DIRECTIVE → Retype, please, the listing from its opening line through the line that contains "scene = bpy.context.scene", both included, without the pictures.

──────── DATA LINES ────────

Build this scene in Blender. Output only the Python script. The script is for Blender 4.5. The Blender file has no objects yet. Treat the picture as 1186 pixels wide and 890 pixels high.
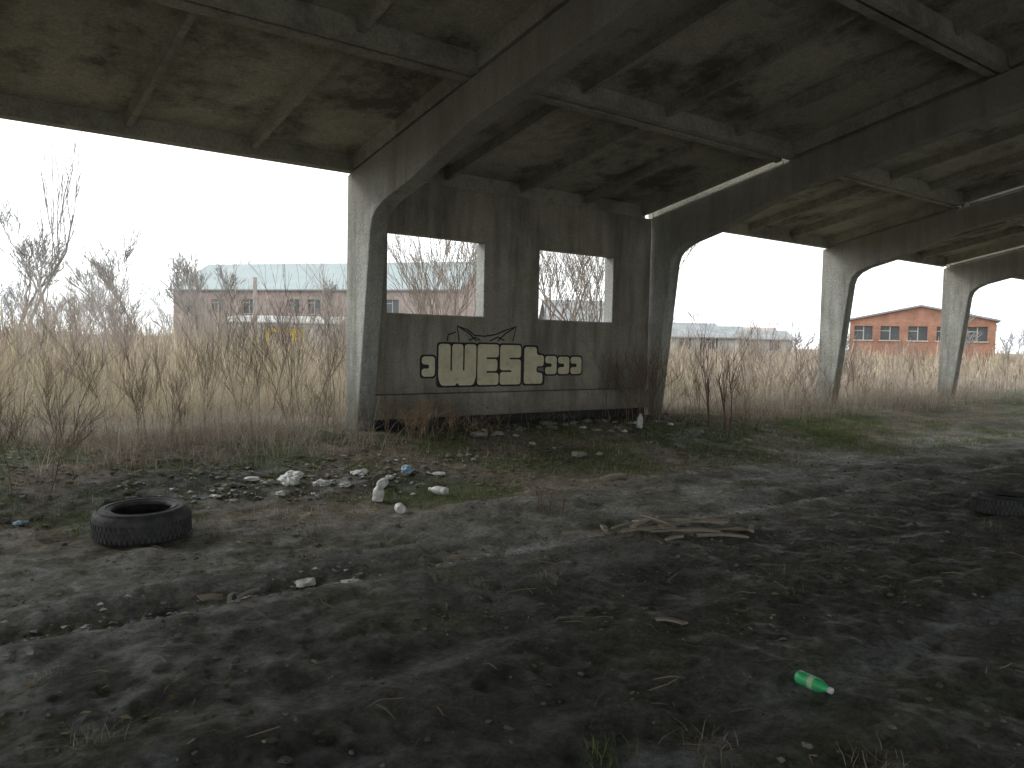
import bpy, math, random
import numpy as np
from mathutils import Vector, Matrix, noise as mnoise

random.seed(7)
RNG = np.random.default_rng(7)
scene = bpy.context.scene

# ------------------------------------------------------------------ helpers
def hash2(ix, iy, seed):
    n = (ix.astype(np.int64)*374761393 + iy.astype(np.int64)*668265263 + seed*1442695041) & 0x7fffffff
    n = (n ^ (n >> 13)) * 1274126177 & 0x7fffffff
    n = n ^ (n >> 16)
    return (n & 0xffff)/65535.0
def vnoise(x, y, seed=0):
    x = np.asarray(x, float); y = np.asarray(y, float)
    ix = np.floor(x); iy = np.floor(y)
    fx = x-ix; fy = y-iy
    fx = fx*fx*(3-2*fx); fy = fy*fy*(3-2*fy)
    a = hash2(ix, iy, seed); b = hash2(ix+1, iy, seed)
    c = hash2(ix, iy+1, seed); d = hash2(ix+1, iy+1, seed)
    return (a*(1-fx)+b*fx)*(1-fy)+(c*(1-fx)+d*fx)*fy
def fbm(x, y, seed=0, octv=4):
    t = 0; a = 1; s = 0
    for i in range(octv):
        t = t+a*vnoise(np.asarray(x)*2**i+17.3*i, np.asarray(y)*2**i-9.1*i, seed+i); s += a; a *= .5
    return t/s
def sstep(a, b, x):
    t = np.clip((np.asarray(x, float)-a)/(b-a), 0, 1)
    return t*t*(3-2*t)
def gauss(x, m, s):
    return np.exp(-((np.asarray(x, float)-m)/s)**2)

def gh(x, y):
    """ground height"""
    x = np.asarray(x, float); y = np.asarray(y, float)
    wob = (fbm(x*.5, y*0+3, 5, 3)-.5)*.5
    h = .33*sstep(6.8, 9.9, y+wob)
    near = 1-sstep(9, 12, y)
    h = h+near*((fbm(x*.9, y*.9, 11, 4)-.5)*.07+(fbm(x*4, y*4, 21, 3)-.5)*.045+(fbm(x*11, y*11, 25, 2)-.5)*.034)
    h = h+(1-near)*((fbm(x*.15, y*.15, 31, 3)-.5)*.25)
    yy = y+wob*.5
    br = .4+1.2*fbm(x*.8, y*.3, 27, 2)
    h = h+br*(-.045*gauss(yy, 4.92, .14)+.022*gauss(yy, 5.25, .16)+.015*gauss(yy, 4.6, .16))
    h = h+br*(-.022*gauss(yy, 3.5, .2)+.012*gauss(yy, 3.1, .12))
    h = h+br*(-.022*gauss(yy, 2.05, .16)+.014*gauss(yy, 1.75, .12)+.012*gauss(yy, 2.4, .14))
    h = h+.10*np.exp(-(((x-4.6)/1.0)**2+((y-6.0)/.5)**2))
    h = h+.06*np.exp(-(((x-7.6)/1.6)**2+((y-6.4)/.5)**2))
    h = h+.07*np.exp(-(((x-1.35)/.25)**2+((y-6.15)/.18)**2))
    tr = (np.sin(x*38+np.sin(y*9)*1.2) > .2)*.010*(vnoise(x*1.2, y*1.2, 29) > .35)
    h = h-tr*(gauss(yy, 2.9, .13)+gauss(yy, 1.35, .13)+gauss(yy, 3.9, .13))
    return h
def ghf(x, y): return float(gh(np.array([x]), np.array([y]))[0])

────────

RESPONSE TO THE TASK →
Build this scene in Blender. Output only the Python script. The script is for Blender 4.5. The Blender file has no objects yet. Treat the picture as 1186 pixels wide and 890 pixels high.
import bpy, math, random
import numpy as np
from mathutils import Vector, Matrix, noise as mnoise

random.seed(7)
RNG = np.random.default_rng(7)
scene = bpy.context.scene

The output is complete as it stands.